Saturday, May 4, 2013

PORTLAND: Vaginal Davis and Philadelphia Wireman

Images, left to right: Philadelphia Wireman, Untitled (wire, paper, plastic), c. 1970–75, wire, found objects, 4 inches high; Vaginal Davis, Untitled, 2012, glycerine, Britney Spears eye shadow, Wet N Wild nail polish, water color pencils, Afro Sheen Hair Conditioner, Extra Hold Aqua Net hair spray on Cornflakes box, 10 1/4 x 7 1/4 inches.

May 3 – June 1, 2013

811 East Burnside #213
Portland, OR

Vaginal Davis and Philadelphia Wireman engage in a personal and idiosyncratic alchemy using cheap and discarded materials–including eye shadow, hairspray and nail polish, tape, batteries, and wire–that are mixed, smeared or bound together. Obsessive, intuitive and prolific, both Davis’ and Wireman’s works are powerful forms of portraiture, which conjure mysterious figures, both real and invented, otherworldly and historical.

Vaginal Davis is a performance artist, painter, independent curator, writer, film maker, musician, and self-proclaimed “doyenne of intersexed art.”  After leaving her hometown of Los Angeles for Berlin in 2006, Davis began to cover the walls of her new studio/apartment with hundreds of paper clippings, almost exclusively the heads and bodies of men cut from newspapers, magazines and her own snapshots.  As this collage began to eclipse the white walls completely, Davis started to create small paintings of women, which she intersperses among the otherwise overwhelmingly and overbearingly male photomontage. These intimate paintings of women exists as equal parts self-portrait and homage.

Using her own personal beauty products as pigments for her paintings, Davis places the small scale works amidst her living collage of appropriated images of men, in a sense replicating her own real life experience as an independent, self-made woman navigating the complexities of a male dominated culture. However, when Davis presents the paintings outside of the context of her apartment, each gains individuality by being given a title that references a specific woman from history. Much of Davis’s work, as well as the formation of her own identity, continues to be concerned with assembling and referencing a lineage of unknown histories of independent, outlaw, and visionary female figures ranging from Hollywood stars, to artists, cultural icons, writers and fictional characters.  Each painting becomes a portrait and a tribute, granting its subject a space of prominence, power and visibility.

In the late 1970s a cache of over one thousand distinctive wire sculptures was found discarded on the street in Philadelphia. The collection of objects came to be attributed to a single person, who remains unknown. The Philadelphia Wireman sculptures consist of different gauges of wire wrapped around everyday objects and materials including food packaging, umbrella parts, tape, batteries, pens, foil, coins, toys, watches, eyeglasses, tools, and jewelry. While these assemblages resonate with historical and contemporary art practices alike, it is also possible that these mysterious bundles are an American iteration of traditional African power objects.

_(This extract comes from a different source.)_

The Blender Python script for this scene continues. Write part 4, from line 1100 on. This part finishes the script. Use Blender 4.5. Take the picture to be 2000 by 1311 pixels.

Vaginal Davis and Philadelphia Wireman share creative practices that might be more readily considered in relation to divination or magic, where the act of creation is always linked to belief, and understood and employed as a profoundly powerful force. Both Wireman’s sculptures and Davis’ paintings are entirely specific to the contexts in which they were created, but their resonance in the gallery setting lies in their displacement and their new role as ambassadors of purpose from the worlds of their makers.